Based on that document and subsequent meetings, a development estimate was prepared. The estimate was clear about the scope of the project, including the maximum number of programs to be included in the project.

When the estimate got to the customer's management team, a key approver decided it was too expensive. He called the vendor to try to get the cost lower. The vendor, of course, maintained that there were only two ways to lower the estimate: Cut back on scope or cut back on the hourly rate. And of course, the hourly rate was as low as the vendor was willing to go.

So partly because of the manager's insistence, and partly because the vendor didn't want to lose the business, certain assumptions were built in to reduce the scope of the project and bring the total estimated number down closer to the manager's liking.

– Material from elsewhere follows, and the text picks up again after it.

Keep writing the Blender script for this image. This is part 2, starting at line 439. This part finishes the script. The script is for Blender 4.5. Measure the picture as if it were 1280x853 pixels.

The project got underway, and moved along through the analysis and design stages. Development began, and of course at some point it was realized that the scope would indeed be exceeded. In fact, the scope in terms of number of programs had gone up by nearly a factor of 2. The Project Manager was pretty certain the project scope was unrealistic as soon as the initial analysis was complete, but the Vendor manager asked him to hold off on raising it as an issue until he was certain the project would go over budget.

So when it became clear the project would exceed the allotted budget, an analysis was performed and a revised estimate prepared. Even so, due to the creativity, extra effort, and efficiencies realized from the key development team members, the revised estimate was not double, but was almost exactly the same as the original estimate.

The same manager's response was anger and outrage. How could the vendor have gotten it so wrong? When the vendor meekly pointed out that the reason for the increased estimate was that the assumptions made in response to his request to scale back the original cost turned out to be invalid, the manager suddenly developed amnesia.

So in the interest of keeping the customer happy, even though the project was cleary contracted as a Time & Materials agreement, the vendor made concessions to cut their profit margin to bring the project in at a total amount that basically split the difference between the revised estimate and the actual projected cost.

Coming back to the question leading into this story, who is to blame for this project going over budget?

Is it the client manager's fault for unfairly forcing concessions from the vendor when they clearly demonstrated that their original estimate was correct and was only reduced at his insistence?

Is it the vendor's fault for giving in to the manager and reducing the estimate, even though they knew the actual cost was likely to come in at the original estimate?

Is it the Project Manager's fault for failing to strongly protest the project budget immediately after initial planning indicated the budget was unrealistic?

What should the vendor learn from this experience?